Reproduce the lines of the material exactly, excluding every image.
▬▬▬▬▬▬▬▬▬▬
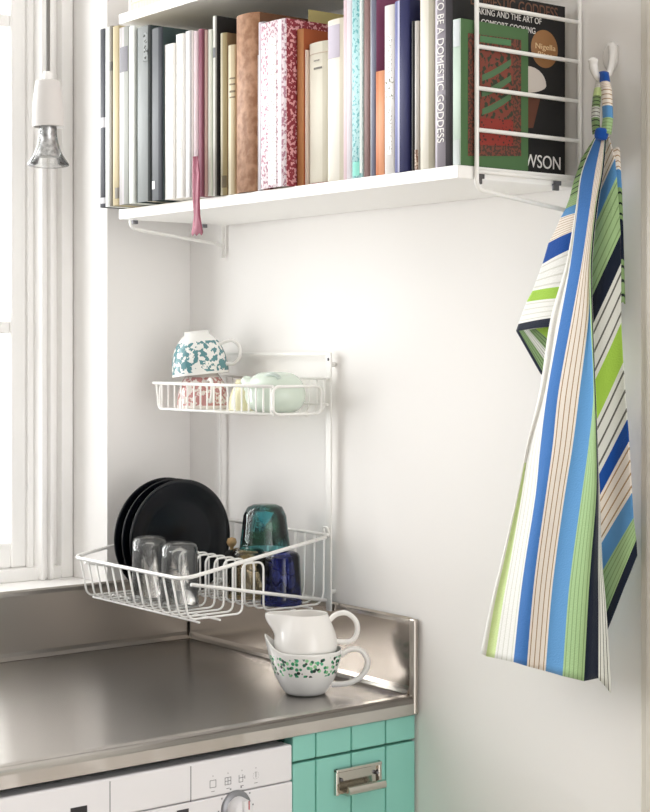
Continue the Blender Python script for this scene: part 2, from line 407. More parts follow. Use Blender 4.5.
ju = thing('milk_jug', 'plain white jug nested in the dotted jug on the worktop', 'jug', J + Vector((0, 0, .0582)), (0, 0, ang + PI))
po = [(.040, .0), (.0452, .004), (.0472, .012), (.0465, .024), (.0425, .038), (.037, .051), (.0335, .0595), (.033, .061)]
pi_ = [(.0315, .0605), (.035, .051), (.0405, .038), (.0435, .014), (.038, .004)]
obj('jug_body', jug_body(smooth_prof(po), smooth_prof(pi_), .024, .036, .027, .001, sw=.46), CERAMIC, ju)
b = B(); handle(b, [(-.0355, .050), (-.046, .059), (-.062, .0605), (-.0755, .048), (-.0765, .031), (-.067, .019), (-.0455, .0185)], .0040); obj('handle', b, CERAMIC, ju)

# ------------------------------------------------------------------ dish rack
RK = Vector((.27, -.012, 1.0))
rk = thing('dish_rack', 'white wire two tier dish drainer hanging on the wall above the steel worktop', 'dish rack', RK)
def R_(p): return Vector(p) - RK
b = B()
box(b, R_((.4135, -.0135, 1.000)), R_((.4265, -.0105, 1.409)), bev=.0008); box(b, R_((.109, -.0135, 1.000)), R_((.116, -.0105, 1.409)), bev=.0008)
box(b, R_((.112, -.0137, 1.4035)), R_((.4235, -.0103, 1.4085)), bev=.0008)
for x in (.113, .42):
    for z in (1.39, 1.03): tube(b, [R_((x, -.0115, z)), R_((x, -.0002, z))], .004, 8)
fr = obj('rack_frame', b, WIRE_G, rk)
for x in (.113, .42):
    b = B(); lathe(b, [(0, .0012), (.002, .001), (.0028, 0)], 12, M=Matrix.Translation(R_((x, -.0134, 1.398))) @ Matrix.Rotation(PI / 2, 4, 'X')); obj('screw', b, DCHROME, fr)
# lower basket
xl, xr = .109, .4252; yf, yb = -.289, -.022; zf, zb = 1.0742, 1.121; FZ = 1.0127
lb = B()
tube(lb, [R_(p) for p in rounded([(xr, yb, zb - .003), (xr, yf, zf), (xl - .016, yf, zf), (xl - .016, yb, zb - .003)], .024, 6)], .0031, 8)
tube(lb, [R_(p) for p in [(xl - .018, yb + .004, zb), (xr + .002, yb + .004, zb)]], .0025, 8)
for x in (xl, xr): tube(lb, [R_(p) for p in [(x, yb, 1.0185), (x, -.275, 1.0655)]], .0028, 8)
tube(lb, [R_((xl, yb, 1.0185)), R_((xr, yb, 1.0185))], .0024, 8)
for y in (-.262, -.225, -.082, -.05): tube(lb, [R_((xl + .004, y, FZ - .0042)), R_((xr + (.0 if y > -.2 else .003), y, FZ - .0042))], .0018, 6)
low = obj('lower_basket', lb, WIRE, rk)
lb = B(); tube(lb, [R_(p) for p in rounded([(xr, yb + .006, zb + .001), (xr, yb + .003, zb + .012), (xr - .012, yb + .003, zb + .012), (xr - .012, yb + .006, zb + .001)], .006, 5)], .0018, 6); obj('hook', lb, WIRE, low)
NW = 13; WXS = [xl + .0085 + (xr - xl - .0145) * k / (NW - 1) for k in range(NW)]
for k, x in enumerate(WXS):
    lb = B()
    ht = 1.088
    path = [(x, yf + .001, zf - .002), (x, -.2755, FZ), (x, -.1785, FZ), (x, -.1785, ht), (x, -.1390, ht), (x, -.1390, FZ), (x, -.032, FZ), (x, yb - .001, FZ + .012), (x, yb + .001, zb - .002)]
    tube(lb, [R_(p) for p in rounded(path, .012, 5)], .0017, 7)
    obj('basket_wire', lb, WIRE, low)
# upper basket
ux0, ux1 = .094, .42; uyf = -.1213; uyb = -.017; uz0 = 1.3128; uz1 = 1.3562
ub = B()
tube(ub, [R_(p) for p in [(ux0 - .022, uyf, uz1), (ux1, uyf, uz1)]], .0026, 8)
tube(ub, [R_(p) for p in rounded([(ux0 - .012, uyf, uz1), (ux0 - .004, uyf, uz0), (ux1, uyf, uz0), ], .008, 4)], .0022, 8)
for x in (ux0, ux1): tube(ub, [R_(p) for p in rounded([(x, uyf, uz0), (x, uyf, uz1), (x, -.028, uz1), (x, -.028, uz0)], .012, 5, True)], .0024, 8, True)
tube(ub, [R_((ux0, uyb, 1.3675)), R_((ux1 + .003, uyb, 1.3675))], .0022, 8); tube(ub, [R_((ux0, uyb, uz0 + .014)), R_((ux1 + .003, uyb, uz0 + .014))], .0022, 8)
for y in (-.09, -.055): tube(ub, [R_((ux0, y, uz0 - .0035)), R_((ux1, y, uz0 - .0035))], .0016, 6)
upb = obj('upper_basket', ub, WIRE, rk)
for k in range(17):
    x = ux0 + .006 + (ux1 - ux0 - .012) * k / 16
    ub = B(); tube(ub, [R_(p) for p in rounded([(x, uyf, uz1), (x, uyf, uz0), (x, -.024, uz0), (x, uyb, uz0 + .012), (x, uyb, 1.3675)], .006, 4)], .0015, 6)
    obj('basket_wire', ub, WIRE, upb)

# ------------------------------------------------------------------ black plates, standing between the wires
PR = .0975
def plate_bm():
    b_ = B()
    o_ = [(0, .0015), (.055, .0015), (.06, 0), (.062, .002), (.073, .005), (.091, .0095), (PR, .0125), (PR + .0004, .0135), (PR - .001, .0145)]
    i_ = [(.090, .0125), (.076, .0085), (.066, .0055), (.06, .0045), (0, .0042)]
    lathe(b_, o_ + i_, 72); return b_
for k, (name, x) in enumerate((('in front of the two other plates', .1720), ('between the two other plates', .1470), ('rearmost of three, nearest the window', .1222))):
    o = obj('dinner_plate', plate_bm(), PLATE, loc=(x, -.1385, FZ - .0085 + PR), rot=(0, PI / 2, 0))
    tag(o, 'black dinner plate standing in the rack, ' + name, 'plate', 'black plates in the dish rack')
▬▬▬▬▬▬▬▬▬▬
## WRITTEN RESPONSE
Continue the Blender Python script for this scene: part 2, from line 407. More parts follow. Use Blender 4.5.
ju = thing('milk_jug', 'plain white jug nested in the dotted jug on the worktop', 'jug', J + Vector((0, 0, .0582)), (0, 0, ang + PI))
po = [(.040, .0), (.0452, .004), (.0472, .012), (.0465, .024), (.0425, .038), (.037, .051), (.0335, .0595), (.033, .061)]
pi_ = [(.0315, .0605), (.035, .051), (.0405, .038), (.0435, .014), (.038, .004)]
obj('jug_body', jug_body(smooth_prof(po), smooth_prof(pi_), .024, .036, .027, .001, sw=.46), CERAMIC, ju)
b = B(); handle(b, [(-.0355, .050), (-.046, .059), (-.062, .0605), (-.0755, .048), (-.0765, .031), (-.067, .019), (-.0455, .0185)], .0040); obj('handle', b, CERAMIC, ju)

# ------------------------------------------------------------------ dish rack
RK = Vector((.27, -.012, 1.0))
rk = thing('dish_rack', 'white wire two tier dish drainer hanging on the wall above the steel worktop', 'dish rack', RK)
def R_(p): return Vector(p) - RK
b = B()
box(b, R_((.4135, -.0135, 1.000)), R_((.4265, -.0105, 1.409)), bev=.0008); box(b, R_((.109, -.0135, 1.000)), R_((.116, -.0105, 1.409)), bev=.0008)
box(b, R_((.112, -.0137, 1.4035)), R_((.4235, -.0103, 1.4085)), bev=.0008)
for x in (.113, .42):
    for z in (1.39, 1.03): tube(b, [R_((x, -.0115, z)), R_((x, -.0002, z))], .004, 8)
fr = obj('rack_frame', b, WIRE_G, rk)
for x in (.113, .42):
    b = B(); lathe(b, [(0, .0012), (.002, .001), (.0028, 0)], 12, M=Matrix.Translation(R_((x, -.0134, 1.398))) @ Matrix.Rotation(PI / 2, 4, 'X')); obj('screw', b, DCHROME, fr)
# lower basket
xl, xr = .109, .4252; yf, yb = -.289, -.022; zf, zb = 1.0742, 1.121; FZ = 1.0127
lb = B()
tube(lb, [R_(p) for p in rounded([(xr, yb, zb - .003), (xr, yf, zf), (xl - .016, yf, zf), (xl - .016, yb, zb - .003)], .024, 6)], .0031, 8)
tube(lb, [R_(p) for p in [(xl - .018, yb + .004, zb), (xr + .002, yb + .004, zb)]], .0025, 8)
for x in (xl, xr): tube(lb, [R_(p) for p in [(x, yb, 1.0185), (x, -.275, 1.0655)]], .0028, 8)
tube(lb, [R_((xl, yb, 1.0185)), R_((xr, yb, 1.0185))], .0024, 8)
for y in (-.262, -.225, -.082, -.05): tube(lb, [R_((xl + .004, y, FZ - .0042)), R_((xr + (.0 if y > -.2 else .003), y, FZ - .0042))], .0018, 6)
low = obj('lower_basket', lb, WIRE, rk)
lb = B(); tube(lb, [R_(p) for p in rounded([(xr, yb + .006, zb + .001), (xr, yb + .003, zb + .012), (xr - .012, yb + .003, zb + .012), (xr - .012, yb + .006, zb + .001)], .006, 5)], .0018, 6); obj('hook', lb, WIRE, low)
NW = 13; WXS = [xl + .0085 + (xr - xl - .0145) * k / (NW - 1) for k in range(NW)]
for k, x in enumerate(WXS):
    lb = B()
    ht = 1.088
    path = [(x, yf + .001, zf - .002), (x, -.2755, FZ), (x, -.1785, FZ), (x, -.1785, ht), (x, -.1390, ht), (x, -.1390, FZ), (x, -.032, FZ), (x, yb - .001, FZ + .012), (x, yb + .001, zb - .002)]
    tube(lb, [R_(p) for p in rounded(path, .012, 5)], .0017, 7)
    obj('basket_wire', lb, WIRE, low)
# upper basket
ux0, ux1 = .094, .42; uyf = -.1213; uyb = -.017; uz0 = 1.3128; uz1 = 1.3562
ub = B()
tube(ub, [R_(p) for p in [(ux0 - .022, uyf, uz1), (ux1, uyf, uz1)]], .0026, 8)
tube(ub, [R_(p) for p in rounded([(ux0 - .012, uyf, uz1), (ux0 - .004, uyf, uz0), (ux1, uyf, uz0), ], .008, 4)], .0022, 8)
for x in (ux0, ux1): tube(ub, [R_(p) for p in rounded([(x, uyf, uz0), (x, uyf, uz1), (x, -.028, uz1), (x, -.028, uz0)], .012, 5, True)], .0024, 8, True)
tube(ub, [R_((ux0, uyb, 1.3675)), R_((ux1 + .003, uyb, 1.3675))], .0022, 8); tube(ub, [R_((ux0, uyb, uz0 + .014)), R_((ux1 + .003, uyb, uz0 + .014))], .0022, 8)
for y in (-.09, -.055): tube(ub, [R_((ux0, y, uz0 - .0035)), R_((ux1, y, uz0 - .0035))], .0016, 6)
upb = obj('upper_basket', ub, WIRE, rk)
for k in range(17):
    x = ux0 + .006 + (ux1 - ux0 - .012) * k / 16
    ub = B(); tube(ub, [R_(p) for p in rounded([(x, uyf, uz1), (x, uyf, uz0), (x, -.024, uz0), (x, uyb, uz0 + .012), (x, uyb, 1.3675)], .006, 4)], .0015, 6)
    obj('basket_wire', ub, WIRE, upb)

# ------------------------------------------------------------------ black plates, standing between the wires
PR = .0975
def plate_bm():
    b_ = B()
    o_ = [(0, .0015), (.055, .0015), (.06, 0), (.062, .002), (.073, .005), (.091, .0095), (PR, .0125), (PR + .0004, .0135), (PR - .001, .0145)]
    i_ = [(.090, .0125), (.076, .0085), (.066, .0055), (.06, .0045), (0, .0042)]
    lathe(b_, o_ + i_, 72); return b_
for k, (name, x) in enumerate((('in front of the two other plates', .1720), ('between the two other plates', .1470), ('rearmost of three, nearest the window', .1222))):
    o = obj('dinner_plate', plate_bm(), PLATE, loc=(x, -.1385, FZ - .0085 + PR), rot=(0, PI / 2, 0))
    tag(o, 'black dinner plate standing in the rack, ' + name, 'plate', 'black plates in the dish rack')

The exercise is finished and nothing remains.